Bank of Canada governor: "Our fundamentals are quite solid"

The Canadian economy begins the new year in solid shape. Our fundamentals are quite solid.

~ Stephen Poloz, Bank of Canada governor, interview with CTV news, December 20, 2018

Aug 2, 2016

Jim Grant on central bankers

The Ph.D. standard is the regime of discretionary monetary management by former tenured economics faculty. Not much is new under the sun in finance, except for this regime of improvisation by college professors trying stuff because it looks good on a blackboard. What it means for investors is thrills and chills.
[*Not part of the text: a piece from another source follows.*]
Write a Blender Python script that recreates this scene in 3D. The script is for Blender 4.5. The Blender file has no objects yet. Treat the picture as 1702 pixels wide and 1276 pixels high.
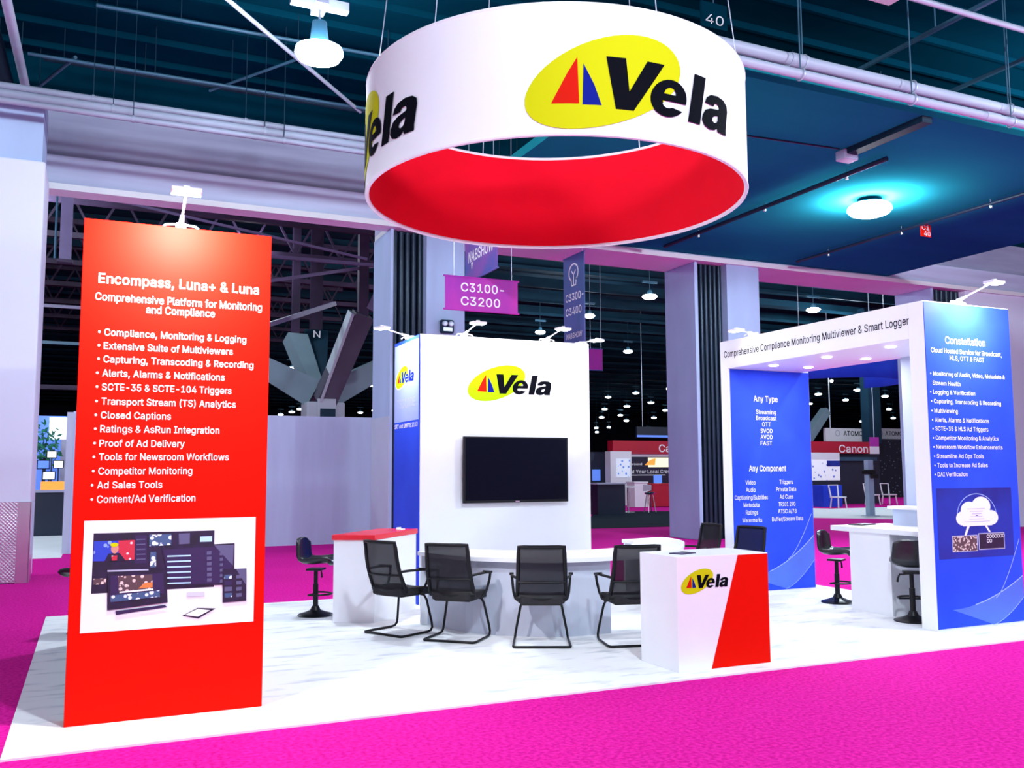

~ Jim Grant, "Jim Grant Is Bullish on Gold, Bearish on Kraft," Barron's, August 1, 2016

Jim Grant on negative interest rates

We are living in a unique time. Negative rates aren’t a naturally occurring phenomenon in finance but a creation of our ingenious central bankers. Furthermore, they seem to defy common sense. Interest rates exist because we want things now rather than later. That’s the nature of human desire. Negative interest rates turn that on its head. So they are a sign not of constructive policy making, but of trouble.

~ Jim Grant, "Jim Grant Is Bullish on Gold, Bearish on Kraft," Barron's, August 1, 2016

Dec 30, 2013

CNBC's Bob Pisani admires the world's central bankers

Central bankers around the world should have been Time's Person of the Year this year.